Contudo, os elementos de RTS são abordados com poucas unidades em um cenário restrito, daí de se inclinar a uma experiência tática, tal como em Shadow Tactics: Blades of the Shogun (Multi). Tudo isso confere um dinamismo interessante ao jogo, bem como desafio de tempo de reação, e começam a ser mais bem aproveitados já no final da demo.
Os maiores defeitos por enquanto estão na IA, que é muito simplória e fácil demais de manipular, e no level design, que ainda não mostrou muita engenhosidade. Os cenários até agora possuem alguns poucos objetos interativos, como explosivos e barricadas, mas o campo é praticamente plano, limitado, os caminhos são largos e há algumas poucas unidades inimigas que ou estão plantadas em lugares desde o início — podendo ser vistas em visão panorâmica — ou surgem de repente nos locais.
Vale mencionar, por fim, que o jogo possui um tutorial não tão denso como Fire Emblem: Three Houses, embora requeira um certo tempo para que o jogador se acostume com os controles e o ritmo de pausas. Ademais, há importantes aditivos de qualidade de vida, como de poder registrar pontos de save em diferentes momentos durante o combate tático, não precisando retroceder desde o início, caso algum plano não tenha dado certo.
Conclusões preliminares
Do ponto de vista de orçamento, The DioField Chronicle é uma das obras mais ambiciosas da Square Enix em SRPG desde muito tempo, e é natural que queira atingir um público amplo. Sua estratégia é muito boa, traz um audiovisual ao mesmo tempo não muito caro, mas bem executado, satisfatório para os padrões do Switch, e com elementos atrativos tanto aos ocidentais quanto aos japoneses.

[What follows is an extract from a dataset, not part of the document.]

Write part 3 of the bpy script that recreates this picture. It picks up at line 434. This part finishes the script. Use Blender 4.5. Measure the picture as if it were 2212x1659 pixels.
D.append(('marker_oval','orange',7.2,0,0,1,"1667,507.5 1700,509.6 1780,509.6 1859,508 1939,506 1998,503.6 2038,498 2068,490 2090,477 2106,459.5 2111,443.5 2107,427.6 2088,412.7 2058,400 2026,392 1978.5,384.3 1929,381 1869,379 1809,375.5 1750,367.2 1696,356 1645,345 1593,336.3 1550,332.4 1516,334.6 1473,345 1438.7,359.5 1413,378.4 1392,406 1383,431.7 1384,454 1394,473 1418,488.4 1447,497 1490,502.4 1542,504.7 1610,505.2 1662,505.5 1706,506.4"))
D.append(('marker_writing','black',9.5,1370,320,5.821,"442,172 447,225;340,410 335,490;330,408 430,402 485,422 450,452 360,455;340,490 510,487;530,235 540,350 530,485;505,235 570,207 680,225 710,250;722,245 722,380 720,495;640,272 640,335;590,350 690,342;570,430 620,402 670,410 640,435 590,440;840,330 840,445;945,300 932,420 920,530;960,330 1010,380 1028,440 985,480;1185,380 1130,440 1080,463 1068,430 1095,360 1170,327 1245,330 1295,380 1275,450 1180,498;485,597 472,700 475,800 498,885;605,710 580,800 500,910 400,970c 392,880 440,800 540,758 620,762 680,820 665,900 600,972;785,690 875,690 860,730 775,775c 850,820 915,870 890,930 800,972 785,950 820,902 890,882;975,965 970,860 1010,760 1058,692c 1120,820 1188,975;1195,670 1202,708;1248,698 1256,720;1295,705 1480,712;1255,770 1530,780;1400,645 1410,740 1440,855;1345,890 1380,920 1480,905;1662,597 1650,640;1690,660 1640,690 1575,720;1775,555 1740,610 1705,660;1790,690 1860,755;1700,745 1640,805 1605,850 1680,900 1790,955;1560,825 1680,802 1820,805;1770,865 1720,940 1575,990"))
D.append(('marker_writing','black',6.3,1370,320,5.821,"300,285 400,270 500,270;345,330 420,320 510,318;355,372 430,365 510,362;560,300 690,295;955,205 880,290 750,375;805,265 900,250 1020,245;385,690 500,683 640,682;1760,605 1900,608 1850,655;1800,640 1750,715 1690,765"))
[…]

O roteiro procura ser sério sem ser muito complexo, enquanto que o gameplay, acessível e versátil, possui apelo tanto a fãs de longa data de táticos quanto àqueles que não gostam de dinâmica em turno. Há sim alguns defeitos aparentes e pontos em que se pode ficar com um pé atrás, mas mais parece que terminará sendo um concorrente à altura de Triangle Strategy para concorrer a premiações de Melhor Jogo de Simulação/Estratégia de 2022.